Vested interests are out to create confusion that if people’s names don’t appear on the NRC draft of June 30, they will be on the verge of becoming STATELESS. On the contrary, the fact is that even if someone’s name is excluded from the final NRC due by the end of this year, that person will not automatically become stateless. However torturous the process might be, their citizenship will finally have to be decided in the Foreigners Tribunal and the higher judiciary.

NRC authorities have made it clear that the personal details and reasons for exclusion of names from the complete draft NRC will not be put in public domain; and as of today, nobody is in a position to concretely predict numbers of exclusion and their ethnicities. By falling into the trap of making unsubstantiated claims, we will only be helping the vested interests who are bound to run the propaganda campaign that all those whose names have been excluded in the complete draft NRC on June 30 are ‘Illegal Muslim Bangladeshis’.

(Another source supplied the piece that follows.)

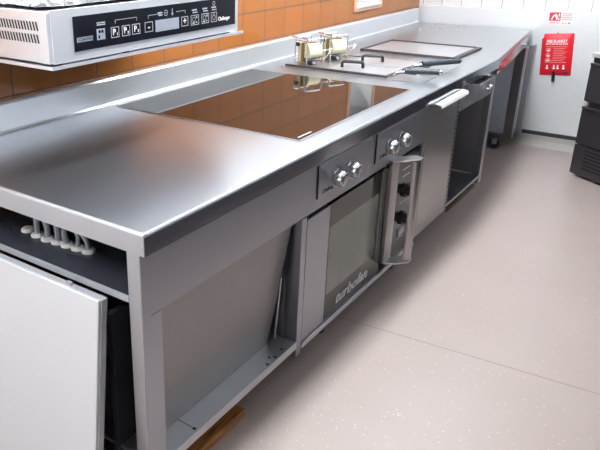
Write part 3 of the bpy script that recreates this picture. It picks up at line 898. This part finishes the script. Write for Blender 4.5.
for k in range(nz):
    bm.faces.new((gr[k][0], gr[k + 1][0], gb[k + 1][0], gb[k][0])); bm.faces.new((gr[k][nx], gb[k][nx], gb[k + 1][nx], gr[k + 1][nx]))
bmesh.ops.recalc_face_normals(bm, faces=bm.faces[:])
obj('pouch', bm, 'red', ba, smooth=True)
fyy = -.0275
text('lettering', 'FIRE BLANKET', 'ink', ba, at(.0, fyy, .100, FACE_NY), .030, .74, extr=.0015, align='CENTER', bold=.0007)
pr = bmesh.new()
def dash(x0, x1, z, h): box(pr, x0, x1, fyy - .0005, fyy + .002, z, z + h)
x = -.075
for w in (.018, .012, .022, .016, .02, .014, .018):
    dash(x, x + w, .078, .006); x += w + .005
obj('lettering_line', pr, 'ink', ba)
pr = bmesh.new()
for j in range(10):
    x0 = -.02 if 1 <= j < 8 else -.075
    dash(x0, .072 - .012 * (j % 3), .060 - j * .013, .003)
obj('lettering_line', pr, 'pink', ba)
pr = bmesh.new()
for z in (.035, -.005, -.04):
    pr = bmesh.new()
    for k in range(10):
        t = 2 * PI * k / 10; rr = .013
        dash(-.055 + rr * math.cos(t) - .002, -.055 + rr * math.cos(t) + .002, z + rr * math.sin(t), .004)
    dash(-.060, -.048, z - .006, .010)
    obj('pictogram', pr, 'ink', ba)
for xx in (-.055, -.008, .018, .058):
    pr = bmesh.new()
    dash(xx - .005, xx + .005, -.098, .022); dash(xx - .009, xx + .009, -.106, .008)
    obj('pictogram', pr, 'ink', ba)
obj('pull_tab', B(-.020, .002, -.020, -.008, -.205, -.125), 'black', ba, bevel=.003)
obj('pull_tab', B(.062, .09, -.022, -.014, -.138, -.128), 'black', ba, bevel=.002)
obj('hook', tube(bmesh.new(), round_path([(.0, 0, .160), (0, -.018, .158), (0, -.020, .150), (0, -.02, .168)], .004), .004, 8), 'chrome', ba)

sgn = thing('safety_sign', 'small white card with red fire symbol above the red pouch', 'sign', (.022, WY - .0115, .99), (0, -math.radians(3), 0), local=True)
obj('card', B(-.084, .09, -.002, .001, -.05, .05), 'ink', sgn)
obj('red_square', B(-.074, .004, -.003, -.0019, -.018, .044), 'redink', sgn)
pg = bmesh.new()
prism(pg, [(-.062, -.010), (-.050, .020), (-.030, .034), (-.018, .020), (-.016, -.010), (-.026, -.010), (-.030, .010), (-.038, .018), (-.048, .004), (-.052, -.012)], 'y', -.0036, -.0029)
obj('pictogram', pg, 'ink', sgn); pg = bmesh.new()
prism(pg, [(-.012, -.012), (-.012, .006), (-.004, .004), (-.004, -.012)], 'y', -.0036, -.0029)
obj('pictogram', pg, 'ink', sgn); pg = bmesh.new()
prism(pg, [(-.011, .012), (-.012, .036), (-.002, .034), (-.003, .014)], 'y', -.0036, -.0029)
obj('pictogram', pg, 'ink', sgn)
tx = bmesh.new()
for z, x0, x1 in ((.030, .012, .082), (.016, .016, .076), (.002, .010, .082), (-.012, .014, .08)):
    box(tx, x0, x1, -.0028, -.0019, z, z + .007)
for x0, x1 in ((-.07, -.05), (-.046, -.03), (-.02, -.004), ): box(tx, x0, x1, -.0028, -.0019, -.036, -.028)
obj('lettering_line', tx, 'pink', sgn)
t3 = bmesh.new()
for x0, x1 in ((.02, .026), (.042, .046), (.06, .072)): box(t3, x0, x1, -.0028, -.0019, -.038, -.030)
obj('lettering_line', t3, 'black', sgn)

# ------------------------------------------------------------------ undercounter fridge, set askew on the right
fr = thing('undercounter_fridge', 'dark stainless steel undercounter fridge with two drawers and louvred base', 'fridge', (.372, 4.00, 0), (0, 0, math.radians(-34)), local=True)
FW, FD = .72, .56
obj('body', B(.0, FW, .012, FD, .022, .79), 'fridge', fr, bevel=.003)
obj('top_slab', B(-.004, FW + .004, -.012, FD, .822, .852), 'sal', fr, bevel=.004)
obj('top_slab_support', B(.004, FW - .004, .004, FD, .791, .821), 'black', fr)
d1 = obj('drawer', B(.0, FW, -.010, .010, .530, .785), 'fridge', fr, bevel=.003)
obj('handle', B(.006, FW - .006, -.022, -.0105, .770, .785), 'fridge', d1, bevel=.003)
d2 = obj('drawer', B(.0, FW, -.010, .010, .235, .490), 'fridge', fr, bevel=.003)
obj('handle', B(.006, FW - .006, -.022, -.0105, .478, .494), 'fridge', d2, bevel=.003)
obj('gap_trim', B(-.002, .03, -.004, .0112, .496, .522), 'sal', fr)
lv = B(.0, FW, -.008, .010, .022, .226)
ls = bmesh.new()
for k in range(6):
    box(ls, .09, FW - .05, -.0092, -.0078, .070 + k * .025, .081 + k * .025)
obj('louvred_base', [(lv, 'fridge'), (ls, 'dark')], None, fr)
for x, y in ((.12, .06), (FW - .08, .06), (.12, FD - .08), (FW - .08, FD - .08)):
    obj('foot', lathe(bmesh.new(), [(.03, 0), (.03, .01), (.02, .012), (.02, .022)], (x, y, 0), 'z', 14), 'black', fr)

# ------------------------------------------------------------------ unseen dark cabinets, added right of the aisle to darken steel reflections
oc = thing('added_aisle_cabinet', 'added run of dark cabinets right of the aisle, unseen, there to darken the steel reflections', 'cabinet', (1.6, 1.8, 0))
CX0, CY0, CY1 = 1.06, .30, 3.1
obj('body', B(CX0 + .02, RXW - .01, CY0, CY1, .02, .85), 'fridge', oc)
obj('worktop', B(CX0 - .02, RXW - .01, CY0 - .02, CY1 + .02, .851, .89), 'fridge', oc, bevel=.004)
n = 4
for k in range(n):
    a = CY0 + (CY1 - CY0) * k / n; b = CY0 + (CY1 - CY0) * (k + 1) / n
    d = obj('door', B(CX0, CX0 + .019, a + .004, b - .004, .03, .84), 'fridge', oc, bevel=.003)
    obj('handle', tube(bmesh.new(), round_path([(CX0, b - .06, .5), (CX0 - .03, b - .06, .5), (CX0 - .03, b - .06, .7), (CX0, b - .06, .7)], .01), .006), 'chrome', d, smooth=True)
for yy in (CY0 + .08, CY1 - .08):
    for xx in (CX0 + .1, RXW - .12):
        obj('leg', lathe(bmesh.new(), [(.03, 0), (.03, .12)], (xx, yy, 0), 'z', 14), 'black', oc)

# ------------------------------------------------------------------ world and exposure
wd = bpy.data.worlds.new('world'); scn.world = wd; wd.use_nodes = True
wd.node_tree.nodes['Background'].inputs[0].default_value = (.88, .94, 1.0, 1)
wd.node_tree.nodes['Background'].inputs[1].default_value = 5.0
vs = scn.view_settings
vs.view_transform = 'Standard'; vs.look = 'None'; vs.gamma = 1.0; vs.use_curve_mapping = False
vs.exposure = 0.32
try:
    scn.cycles.caustics_reflective = False
    scn.cycles.max_bounces = 10; scn.cycles.diffuse_bounces = 6; scn.cycles.glossy_bounces = 6
    scn.cycles.sample_clamp_indirect = 8
except Exception:
    pass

All concerned and democratic forces should instead work towards exploring, and optimally using the options available within the NRC process. This would mean providing legal and other necessary assistance during the “claims, objection and correction” process to those people, whose names do not appear in the June 30 draft due to discrepancies in application forms, faulty submission of documents, and alleged biases of NRC verification officials. At the same time, we constantly need to raise the issue of arbitrariness with which the border police refers the people suspected of being illegal foreigners to the Foreigners Tribunals, along with the deplorable and inhuman condition of the detention camps.

Angshuman Sarma is a Phd candidate at Centre for Informal Sector and Labour Studies, JNU. Bonojit Hussain is a former Research Professor, Sung Kong Hoe (Anglican) University, Korea, and currently he is an independent researcher based in Assam.